======== Given material

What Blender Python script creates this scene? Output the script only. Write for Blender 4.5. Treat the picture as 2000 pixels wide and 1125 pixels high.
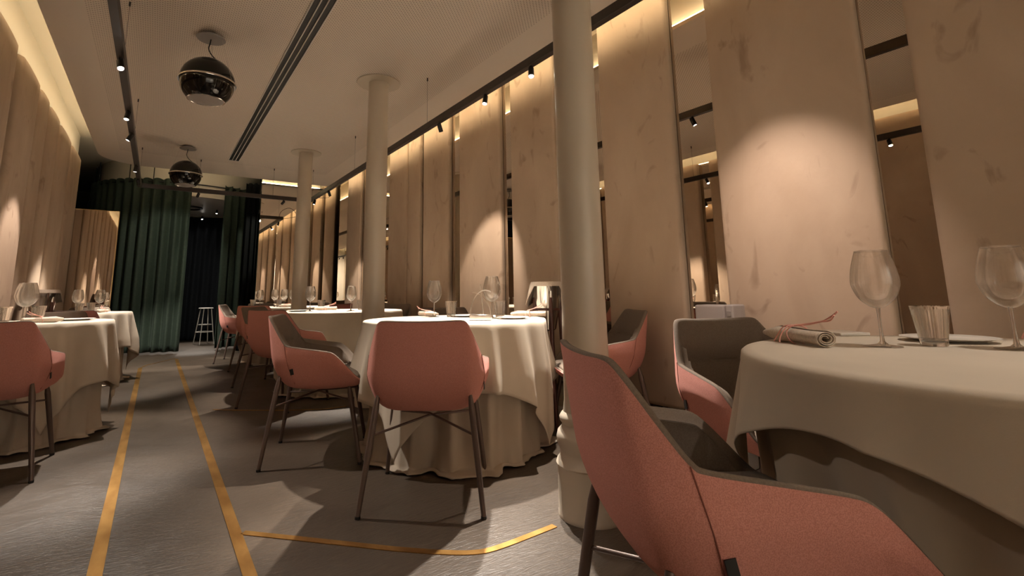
import bpy, bmesh, math, random
from mathutils import Vector, Matrix
PI = math.pi
R_ = math.radians
random.seed(7)
for o in list(bpy.data.objects): bpy.data.objects.remove(o, do_unlink=True)
SC = bpy.context.scene
COL = SC.collection

# ------------------------------------------------------------------ camera
cd = bpy.data.cameras.new('camera'); cam = bpy.data.objects.new('camera', cd); COL.objects.link(cam)
ya, pi_, ro = R_(33.71228625), R_(9.08693235), R_(-0.64327256)
fw = Vector((math.sin(ya)*math.cos(pi_), math.cos(ya)*math.cos(pi_), math.sin(pi_)))
rt = Vector((math.cos(ya), -math.sin(ya), 0)); up = rt.cross(fw)
r2 = math.cos(ro)*rt + math.sin(ro)*up; u2 = -math.sin(ro)*rt + math.cos(ro)*up
M = Matrix((r2, u2, -fw)).transposed().to_4x4(); M.translation = (0, 0, .92)
cam.matrix_world = M
cd.sensor_width = 36; cd.sensor_fit = 'HORIZONTAL'; cd.lens = 958.34/2000*36
cd.shift_x = (1000-949.4)/2000; cd.shift_y = (420.53-562.5)/2000
cd.clip_start = .02; cd.clip_end = 60
SC.camera = cam
# ------------------------------------------------------------------ world, exposure, light settings
w = bpy.data.worlds.new('world'); SC.world = w; w.use_nodes = True
w.node_tree.nodes['Background'].inputs[0].default_value = (.9, .7, .5, 1)
w.node_tree.nodes['Background'].inputs[1].default_value = .02
SC.view_settings.view_transform = 'Standard'; SC.view_settings.look = 'None'
SC.view_settings.exposure = 1.80; SC.view_settings.gamma = 1; SC.view_settings.use_curve_mapping = False
SC.cycles.use_denoising = True
SC.cycles.max_bounces = 12; SC.cycles.diffuse_bounces = 5; SC.cycles.glossy_bounces = 8
SC.cycles.transparent_max_bounces = 24; SC.cycles.transmission_bounces = 6
SC.cycles.caustics_reflective = False; SC.cycles.caustics_refractive = False
SC.cycles.sample_clamp_indirect = 3.0
COVE = 13.0          # strength of the cove strips
SPOT = .80           # multiplier on every track spotlight

# ------------------------------------------------------------------ materials
def mat(name, col, rough=.6, metal=0., spec=.5, sheen=0., emis=None, estr=0.):
    m = bpy.data.materials.new(name); m.use_nodes = True
    b = m.node_tree.nodes['Principled BSDF']
    b.inputs['Base Color'].default_value = (*col, 1); b.inputs['Roughness'].default_value = rough
    b.inputs['Metallic'].default_value = metal; b.inputs['Specular IOR Level'].default_value = spec
    if sheen:
        b.inputs['Sheen Weight'].default_value = sheen; b.inputs['Sheen Roughness'].default_value = .4
        b.inputs['Sheen Tint'].default_value = (*[min(1, c*1.4+.1) for c in col], 1)
    if emis:
        b.inputs['Emission Color'].default_value = (*emis, 1); b.inputs['Emission Strength'].default_value = estr
    return m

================

Take the material above from its first line through the line holding "COL = SC.collection" and set it down exactly, without the pictures.

What Blender Python script creates this scene? Output the script only. Write for Blender 4.5. Treat the picture as 2000 pixels wide and 1125 pixels high.
import bpy, bmesh, math, random
from mathutils import Vector, Matrix
PI = math.pi
R_ = math.radians
random.seed(7)
for o in list(bpy.data.objects): bpy.data.objects.remove(o, do_unlink=True)
SC = bpy.context.scene
COL = SC.collection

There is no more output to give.